Georgia Gov. Brian Kemp to sign parents bill of rights in children’s education

Georgia Gov. Brian Kemp is expected to sign a bill on Monday that outlines the rights of parents if they object to the curriculum at public schools.

The bill was passed by the Peach State’s Senate on Friday and outlines the rights of parents to review classroom materials, opt their children out of sex education, access all records related to their child, and prevent the creation of photos, videos, and voice recordings of their children, except for security purposes.

“Parents have a right to be actively involved in their child’s learning experience,” Kemp, a Republican, said in a tweet after the bill passed the Senate. “This bill will ensure transparency in education by promoting a partnership between parents [and] educators.”

The law additionally mandates that school boards must create procedures for parents to object to what’s taught in the classroom. Opponents of the bill are concerned it will create tension between parents and educators.

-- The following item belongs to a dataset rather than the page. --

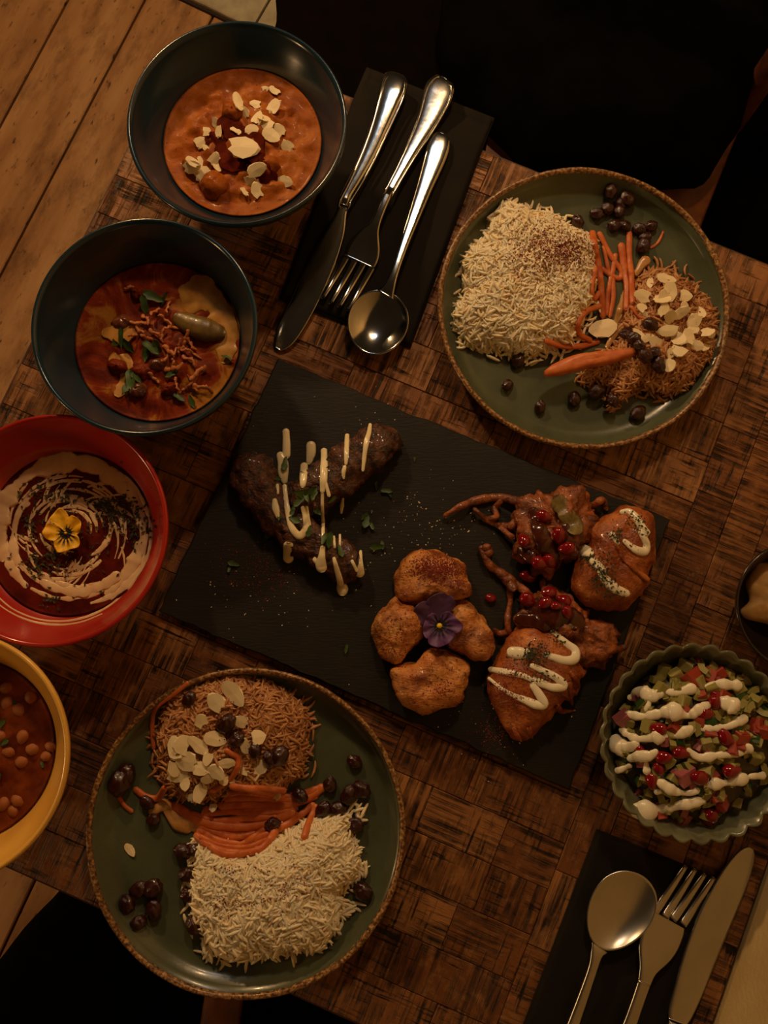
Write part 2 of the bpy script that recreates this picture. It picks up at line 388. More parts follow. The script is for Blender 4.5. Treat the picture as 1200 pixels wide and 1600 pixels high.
def point_in(poly, x, y):
    n = len(poly); c = False; j = n-1
    for i in range(n):
        if (poly[i][1] > y) != (poly[j][1] > y) and x < (poly[j][0]-poly[i][0])*(y-poly[i][1])/(poly[j][1]-poly[i][1])+poly[i][0]: c = not c
        j = i
    return c
def sample_px(poly, n, r=None):
    r = r or rng; a = np.array(poly, float); lo, hi = a.min(0), a.max(0); out = []
    while len(out) < n:
        x, y = r.uniform(lo, hi)
        if point_in(poly, x, y): out.append((x, y))
    return out
def grains(pos, nrm, length, rad, bend=.18, tilt=.3, seg=6, n=6, lvar=.18):
    """many rice grains in one mesh: curved tapered rods lying on a surface"""
    m = len(pos); pos = np.asarray(pos); nrm = np.asarray(nrm)
    a = rng.uniform(0, 2*np.pi, m); d = np.c_[np.cos(a), np.sin(a), np.zeros(m)]
    d -= nrm*(d*nrm).sum(1)[:, None]; d += nrm*rng.normal(0, tilt, m)[:, None]; d /= np.linalg.norm(d, axis=1)[:, None]
    s = np.cross(d, nrm); s /= np.linalg.norm(s, axis=1)[:, None]+1e-9; u = np.cross(s, d)
    L = length*np.clip(rng.normal(1, lvar, m), .5, 1.4)/2; R = rad*np.clip(rng.normal(1, .1, m), .75, 1.25)
    t = np.array([-1, -.86, -.4, .2, .75, 1.0]) if seg == 6 else np.linspace(-1, 1, seg)
    prof = np.array([.12, .62, .98, 1, .72, .15]) if seg == 6 else np.sqrt(np.maximum(.02, 1-t**4))
    bd = rng.normal(0, bend, m)
    an = np.linspace(0, 2*np.pi, n, endpoint=False)
    C = pos[:, None]+L[:, None, None]*(t[None, :, None]*d[:, None]+(bd[:, None]*(1-t[None]**2))[..., None]*s[:, None])
    V = C[:, :, None]+(R[:, None]*prof[None])[:, :, None, None]*(np.cos(an)[None, None, :, None]*s[:, None, None]+np.sin(an)[None, None, :, None]*u[:, None, None])
    q = len(t); base = []
    for i in range(q-1):
        for j in range(n):
            k = (j+1) % n; base.append((i*n+j, i*n+k, (i+1)*n+k, (i+1)*n+j))
    B = np.array(base); Fc = (B[None]+(np.arange(m)*q*n)[:, None, None]).reshape(-1, 4)
    return V.reshape(-1, 3), Fc, np.repeat(rng.uniform(0, 1, m), q*n)
def specks(pts, size, n=1, var=.5):
    """tiny crumbs: stretched octahedra at 3-D points"""
    o = np.array([(1, 0, 0), (-1, 0, 0), (0, 1, 0), (0, -1, 0), (0, 0, 1), (0, 0, -1)], float)
    fc = [(0, 2, 4), (2, 1, 4), (1, 3, 4), (3, 0, 4), (2, 0, 5), (1, 2, 5), (3, 1, 5), (0, 3, 5)]
    V, Fc = [], []
    for p in pts:
        b = len(V); s = size*rng.uniform(1-var, 1+var); st = rng.uniform(.6, 1.7); a = rng.uniform(0, 6.28); ca, sa = math.cos(a), math.sin(a)
        for v in o: V.append((p[0]+s*(st*v[0]*ca-v[1]*sa), p[1]+s*(st*v[0]*sa+v[1]*ca), p[2]+s*.6*v[2]))
        Fc += [tuple(i+b for i in f) for f in fc]
    return np.array(V), Fc
def flakes(pts, size):
    """chopped herb: small bent leaf bits"""
    V, Fc = [], []
    for p in pts:
        b = len(V); s = size*rng.uniform(.5, 1.6); a = rng.uniform(0, 6.28); ca, sa = math.cos(a), math.sin(a); w = rng.uniform(.25, .6); tl = rng.normal(0, .35)
        for x, y, z in ((-1, 0, 0), (-.2, w, .15), (1, 0, .1), (-.1, -w, .1), (-.2, w, -.1), (-.1, -w, -.15)):
            V.append((p[0]+s*(x*ca-y*sa), p[1]+s*(x*sa+y*ca), p[2]+s*(z+tl*x)+s*.3))
        Fc += [(b, b+1, b+2), (b, b+2, b+3), (b, b+2, b+4), (b, b+5, b+2)]
    return np.array(V), Fc
def loft(st, n=12, flatbot=True):
    """cutlery piece: stations (px, py, width px, z, thickness m) swept along the middle line"""
    C = np.array([P(x, y, z) for x, y, w, z, t in st]); T = np.gradient(C, axis=0); T /= np.linalg.norm(T, axis=1)[:, None]
    S = np.cross(T, (0, 0, 1.0)); S /= np.linalg.norm(S, axis=1)[:, None]; U = np.cross(S, T)
    a = np.linspace(0, 2*np.pi, n, endpoint=False); V, Fc = [], []
    for i, (x, y, w, z, t) in enumerate(st):
        hw = w/2*pxm(x, y, z)
        for b in a:
            cx = math.copysign(abs(math.cos(b))**.7, math.cos(b)); cy = math.copysign(abs(math.sin(b))**.55, math.sin(b))
            V.append(C[i]+S[i]*hw*cx+U[i]*(t*(cy*.5+.5)))
    for i in range(len(st)-1):
        for j in range(n): k = (j+1) % n; Fc.append((i*n+j, i*n+k, (i+1)*n+k, (i+1)*n+j))
    Fc.append(tuple(range(n))); Fc.append(tuple(range((len(st)-1)*n, len(st)*n))[::-1])
    return np.array(V), Fc
def stations(pts, m=28):
    return [tuple(r) for r in spl(pts, m)]
def box(lo, hi, bev=0.0):
    x0, y0, z0 = lo; x1, y1, z1 = hi; b = bev
    V = [(x0, y0, z0), (x1, y0, z0), (x1, y1, z0), (x0, y1, z0), (x0, y0, z1-b), (x1, y0, z1-b), (x1, y1, z1-b), (x0, y1, z1-b),
         (x0+b, y0+b, z1), (x1-b, y0+b, z1), (x1-b, y1-b, z1), (x0+b, y1-b, z1)]
    Fc = [(3, 2, 1, 0), (0, 1, 5, 4), (1, 2, 6, 5), (2, 3, 7, 6), (3, 0, 4, 7), (4, 5, 9, 8), (5, 6, 10, 9), (6, 7, 11, 10), (7, 4, 8, 11), (8, 9, 10, 11)]
    return np.array(V, float), Fc
def slab(poly, z0, z1, wob=0.0, seed=0, sub=40, bev=.0012, top=None):
    """plate with a straight-sided outline (world xy corners), its edge slightly chipped"""
    q = []
    for i in range(len(poly)):
        a, b = np.array(poly[i]), np.array(poly[(i+1) % len(poly)]); d = b-a; nr = np.array((d[1], -d[0]))/np.linalg.norm(d)
        for k in range(sub):
            t = k/sub; q.append(a+d*t+nr*(wob*fbm((*(a+d*t), 0), 60, seed, 3)))
    q = np.array(q); n = len(q); c = q.mean(0)
    rings = [(1.0, z0), (1.0, z1-bev)] + [(None, z1)]
    V = []
    for s, z in rings:
        for p in q:
            dd = c-p; pp = p if s else p+dd/np.linalg.norm(dd)*bev
            V.append((*pp, z))
    Fc = [(k*n+j, k*n+(j+1) % n, (k+1)*n+(j+1) % n, (k+1)*n+j) for k in range(2) for j in range(n)]
    V.append((*c, z1)); V.append((*c, z0)); m = len(V)
    Fc += [(2*n+j, 2*n+(j+1) % n, m-2) for j in range(n)]+[((j+1) % n, j, m-1) for j in range(n)]
    return np.array(V), Fc

# ================================================================== the room
TH = math.radians(22.9)
U2 = np.array((math.cos(TH), -math.sin(TH))); V2 = np.array((-math.sin(TH), -math.cos(TH)))   # along / down the table
O2 = P(290, 48)[:2]                                                                            # far corner of the table top
def uv(p): d = np.asarray(p)[:2]-O2; return float(d@U2), float(d@V2)
def T2(u, v): return O2+U2*u+V2*v
TW = uv(P(1150, 1495))[0]; TL = uv(P(250, 1462))[1]
ROT = -TH
FZ = -0.74

# floor of worn boards running with the table's sides
fl = tag(obj('floor', slab([(-2.2, -1.9), (2.4, -1.9), (2.4, 2.4), (-2.2, 2.4)], FZ-.06, FZ-.022, sub=1), 'dark_gap', smooth=False), 'worn pale brown floorboards with dark gaps beneath the table', 'floor', kind='structure')
_d = math.atan2(P(0, 195, FZ)[1]-P(105, 0, FZ)[1], P(0, 195, FZ)[0]-P(105, 0, FZ)[0])
_dir = np.array((math.cos(_d), math.sin(_d))); _nor = np.array((_dir[1], -_dir[0]))
if _nor[0] > 0: _nor = -_nor
_edge = P(105, 0, FZ)[:2]; PW = abs((P(212, 25, FZ)[:2]-_edge)@_nor)
pl_me = mk_mesh('floorboard', *box((-PW/2+.0022, -2.4, -.022), (PW/2-.0022, 2.4, 0), .002), 'plank', False)
for k in range(-13, 4):
    c = _edge+_nor*(PW*(k+.5))
    inst('plank', pl_me, (c[0]-fl.location.x, c[1]-fl.location.y, FZ-fl.location.z+rng.uniform(-.001, .001)), (0, 0, _d-math.pi/2), parent=fl)
# pale stone slabs at the edge of the boards, far side
e0, e1 = P(262, -8, FZ)[:2], P(350, 34, FZ)[:2]; ed = (e1-e0)/np.linalg.norm(e1-e0); en = np.array((-ed[1], ed[0]))
if en[1] < 0: en = -en
j0 = P(411, 28, FZ)[:2]; sj = float((j0-e0)@ed)
hs = tag(obj('trim_1', slab([e0-ed*.6, e0+ed*(sj+.62), e0+ed*(sj+.62)+en*.9, e0-ed*.6+en*.9], FZ-.01, FZ+.006, sub=1), 'dark_gap', smooth=False), 'pale grey stone paving beyond the floorboards', 'paving', kind='structure')
for a, b in ((-.59, sj-.30), (sj-.297, sj-.002), (sj+.002, sj+.3), (sj+.303, sj+.6)):
    obj('slab', slab([e0+ed*a+en*.006, e0+ed*b+en*.006, e0+ed*b+en*.89, e0+ed*a+en*.89], FZ+.0061, FZ+.014, .001, 3, 12, .002), 'slab', hs, False)
# cream wall along the table's near right side
w0, w1 = T2(TW+.002, -.9), T2(TW+.002, TL+1.0)
def qd(p, s, z): return (*(p+U2*s), z)
wv = [qd(w0, 0, FZ), qd(w1, 0, FZ), qd(w1, .12, FZ), qd(w0, .12, FZ), qd(w0, 0, 1.6), qd(w1, 0, 1.6), qd(w1, .12, 1.6), qd(w0, .12, 1.6)]
tag(obj('wall_right', (wv, [(0, 1, 5, 4), (1, 2, 6, 5), (2, 3, 7, 6), (3, 0, 4, 7), (4, 5, 6, 7), (3, 2, 1, 0)]), 'plaster', smooth=False), 'cream painted plaster wall along the side of the table', 'wall', kind='structure')

# ------------------------------------------------------------------ the table, its top made of sawn wooden blocks
tc = T2(TW/2, TL/2)
table = empty('dining_table', (tc[0], tc[1], FZ), 'rustic wooden table with a top of rough-sawn brown blocks', 'table')
def tbox(u0, u1, v0, v1, z0, z1): return slab([T2(u0, v0), T2(u1, v0), T2(u1, v1), T2(u0, v1)], z0, z1, sub=1)
obj('tabletop_board', tbox(.001, TW-.001, .001, TL-.001, -.032, -.0048), 'dark_gap', table, False)
for a in ((0, TW, -.0012, .001), (0, TW, TL-.001, TL+.0012), (-.0012, .001, 0, TL), (TW-.001, TW+.0012, 0, TL)):
    obj('edge_band', tbox(*a, -.032, -.0022), 'edge_wood', table, False)
obj('pedestal', lathe([(.05, .03), (.05, .70), (.12, .705), (.12, .712)], (tc[0], tc[1], FZ), 24), 'black', table)
obj('foot_plate', tbox(TW/2-.22, TW/2+.22, TL/2-.22, TL/2+.22, FZ, FZ+.03), 'black', table, False)
blk = {}
def block(u0, u1, v0, v1, turn):
    g = .00022; w, h = u1-u0-2*g, v1-v0-2*g
    if turn: w, h = h, w
    key = (round(w, 3), round(h, 3))
    if key not in blk: blk[key] = mk_mesh('sawn_block', *box((-w/2, -h/2, -.0048), (w/2, h/2, 0), .00045), 'block', False)
    c = T2((u0+u1)/2, (v0+v1)/2)
    inst('block', blk[key], (c[0]-tc[0], c[1]-tc[1], -FZ-.0014+rng.uniform(0, .0008)), (0, 0, ROT+(math.pi/2 if turn else 0)), parent=table)
US = uv(P(1000, 1010))[0]                       # left of this line the blocks lie in rows, right of it in columns
rowh = TL/round(TL/.0375); nrow = round(TL/rowh)
for r in range(nrow):
    u = 0.0
    while u < US-1e-4:
        w = float(rng.choice([.052, .065, .078, .104, .13], p=[.2, .25, .25, .2, .1]))
        if US-u-w < .035: w = US-u
        block(u, u+w, r*rowh, (r+1)*rowh, rng.random() < .62); u += w
ncol = round((TW-US)/.034); colw = (TW-US)/ncol
for c in range(ncol):
    v = 0.0
    while v < TL-1e-4:
        w = float(rng.choice([.06, .09, .12, .15])); w = min(w, TL-v)
        if TL-v-w < .03: w = TL-v
        block(US+c*colw, US+(c+1)*colw, v, v+w, rng.random() < .25); v += w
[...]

A related Georgia House bill was passed by the Senate recently, but it is headed back to the House for approval of minor changes before landing on Kemp’s desk.

House Bill 1084, called the “Protect Students First Act,” bans the teachings of nine topics considered “divisive,” including critical race theory, which teaches students that the United States is systemically and fundamentally racist. It also bans teaching that one race is superior to another.

It also adds that no student should feel “discomfort, guilt, anguish, or any other form of psychological distress because of his or her race.”

Those in favor of the bill said it is still important to paint a full picture of U.S. history.

“We can teach U.S. history, the good, the bad, and the ugly, without dividing children along racial lines,” Senate President Pro Tempore Butch Miller said Friday, according to the Atlanta Journal-Constitution. “We must teach patriotism and that America is good. Though not perfect, America is good.”

Similar bills have been proposed in other Republican-led states across the nation.